--- Begin DATASET ROWS ---

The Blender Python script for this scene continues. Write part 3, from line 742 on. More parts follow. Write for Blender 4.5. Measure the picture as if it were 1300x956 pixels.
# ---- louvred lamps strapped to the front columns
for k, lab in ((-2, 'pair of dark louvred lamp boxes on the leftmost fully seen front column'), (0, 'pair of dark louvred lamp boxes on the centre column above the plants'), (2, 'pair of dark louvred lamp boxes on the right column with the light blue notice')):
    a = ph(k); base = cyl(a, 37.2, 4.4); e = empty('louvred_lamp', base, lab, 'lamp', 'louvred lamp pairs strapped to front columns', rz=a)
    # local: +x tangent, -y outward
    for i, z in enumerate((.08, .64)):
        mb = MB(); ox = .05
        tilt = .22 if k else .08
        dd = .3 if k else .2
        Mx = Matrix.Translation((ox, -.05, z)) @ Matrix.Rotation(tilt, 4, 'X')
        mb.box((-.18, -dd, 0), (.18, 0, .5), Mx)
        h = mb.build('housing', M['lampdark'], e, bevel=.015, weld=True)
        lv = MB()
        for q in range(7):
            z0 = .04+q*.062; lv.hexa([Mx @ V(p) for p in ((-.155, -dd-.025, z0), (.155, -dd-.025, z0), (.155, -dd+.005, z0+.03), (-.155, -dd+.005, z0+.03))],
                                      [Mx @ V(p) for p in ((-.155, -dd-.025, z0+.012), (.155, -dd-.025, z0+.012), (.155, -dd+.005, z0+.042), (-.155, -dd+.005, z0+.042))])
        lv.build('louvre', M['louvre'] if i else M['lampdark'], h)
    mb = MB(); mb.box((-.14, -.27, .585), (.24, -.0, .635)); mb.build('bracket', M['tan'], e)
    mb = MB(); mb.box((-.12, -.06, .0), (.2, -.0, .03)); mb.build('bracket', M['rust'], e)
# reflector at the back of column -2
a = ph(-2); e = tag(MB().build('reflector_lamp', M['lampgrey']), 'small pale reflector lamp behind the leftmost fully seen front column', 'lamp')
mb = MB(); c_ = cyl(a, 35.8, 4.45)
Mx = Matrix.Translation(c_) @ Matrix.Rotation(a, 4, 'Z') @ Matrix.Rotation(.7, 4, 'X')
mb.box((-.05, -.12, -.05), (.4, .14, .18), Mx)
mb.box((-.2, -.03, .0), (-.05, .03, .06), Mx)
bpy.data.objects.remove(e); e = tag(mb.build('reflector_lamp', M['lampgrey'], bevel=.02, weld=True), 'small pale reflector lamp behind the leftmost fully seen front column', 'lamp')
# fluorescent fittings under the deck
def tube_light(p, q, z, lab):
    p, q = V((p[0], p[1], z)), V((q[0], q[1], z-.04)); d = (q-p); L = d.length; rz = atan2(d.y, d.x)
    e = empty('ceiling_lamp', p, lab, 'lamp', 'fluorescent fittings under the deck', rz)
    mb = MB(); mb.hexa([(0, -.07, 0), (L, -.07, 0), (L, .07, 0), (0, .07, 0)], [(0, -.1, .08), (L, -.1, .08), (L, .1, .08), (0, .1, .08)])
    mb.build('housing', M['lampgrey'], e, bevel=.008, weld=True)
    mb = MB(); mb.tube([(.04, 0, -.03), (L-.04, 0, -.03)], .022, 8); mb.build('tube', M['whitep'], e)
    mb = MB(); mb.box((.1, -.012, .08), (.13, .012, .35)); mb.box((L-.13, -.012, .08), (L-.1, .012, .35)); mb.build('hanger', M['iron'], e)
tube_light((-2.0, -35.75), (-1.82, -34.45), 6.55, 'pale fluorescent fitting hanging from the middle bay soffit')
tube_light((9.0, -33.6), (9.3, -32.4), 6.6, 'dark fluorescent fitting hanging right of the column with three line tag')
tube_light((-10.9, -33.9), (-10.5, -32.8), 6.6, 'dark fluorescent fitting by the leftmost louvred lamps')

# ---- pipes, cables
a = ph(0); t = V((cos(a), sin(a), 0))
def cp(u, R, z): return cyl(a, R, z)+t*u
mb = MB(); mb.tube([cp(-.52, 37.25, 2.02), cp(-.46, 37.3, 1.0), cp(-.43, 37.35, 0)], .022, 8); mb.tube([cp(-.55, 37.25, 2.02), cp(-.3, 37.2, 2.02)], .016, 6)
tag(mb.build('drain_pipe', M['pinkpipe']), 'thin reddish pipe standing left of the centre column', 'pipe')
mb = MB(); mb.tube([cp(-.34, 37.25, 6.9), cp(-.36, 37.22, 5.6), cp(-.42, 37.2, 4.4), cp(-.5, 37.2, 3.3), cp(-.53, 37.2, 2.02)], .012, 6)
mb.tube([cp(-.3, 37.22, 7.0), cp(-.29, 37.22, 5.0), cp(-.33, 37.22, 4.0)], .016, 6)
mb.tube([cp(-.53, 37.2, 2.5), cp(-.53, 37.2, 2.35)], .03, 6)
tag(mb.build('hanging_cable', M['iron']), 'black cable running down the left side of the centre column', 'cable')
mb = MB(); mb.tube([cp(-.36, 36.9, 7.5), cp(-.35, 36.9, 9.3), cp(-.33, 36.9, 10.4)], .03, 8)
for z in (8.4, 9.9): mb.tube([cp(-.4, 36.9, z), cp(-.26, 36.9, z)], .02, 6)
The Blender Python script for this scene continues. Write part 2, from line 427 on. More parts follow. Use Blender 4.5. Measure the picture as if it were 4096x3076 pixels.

--- End DATASET ROWS ---

INSTRUCTIONS TO FOLLOW:
Identify the lines above that contain the word "More", then copy them.

SOLUTION TO THE PROBLEM:
The Blender Python script for this scene continues. Write part 3, from line 742 on. More parts follow. Write for Blender 4.5. Measure the picture as if it were 1300x956 pixels.
The Blender Python script for this scene continues. Write part 2, from line 427 on. More parts follow. Use Blender 4.5. Measure the picture as if it were 4096x3076 pixels.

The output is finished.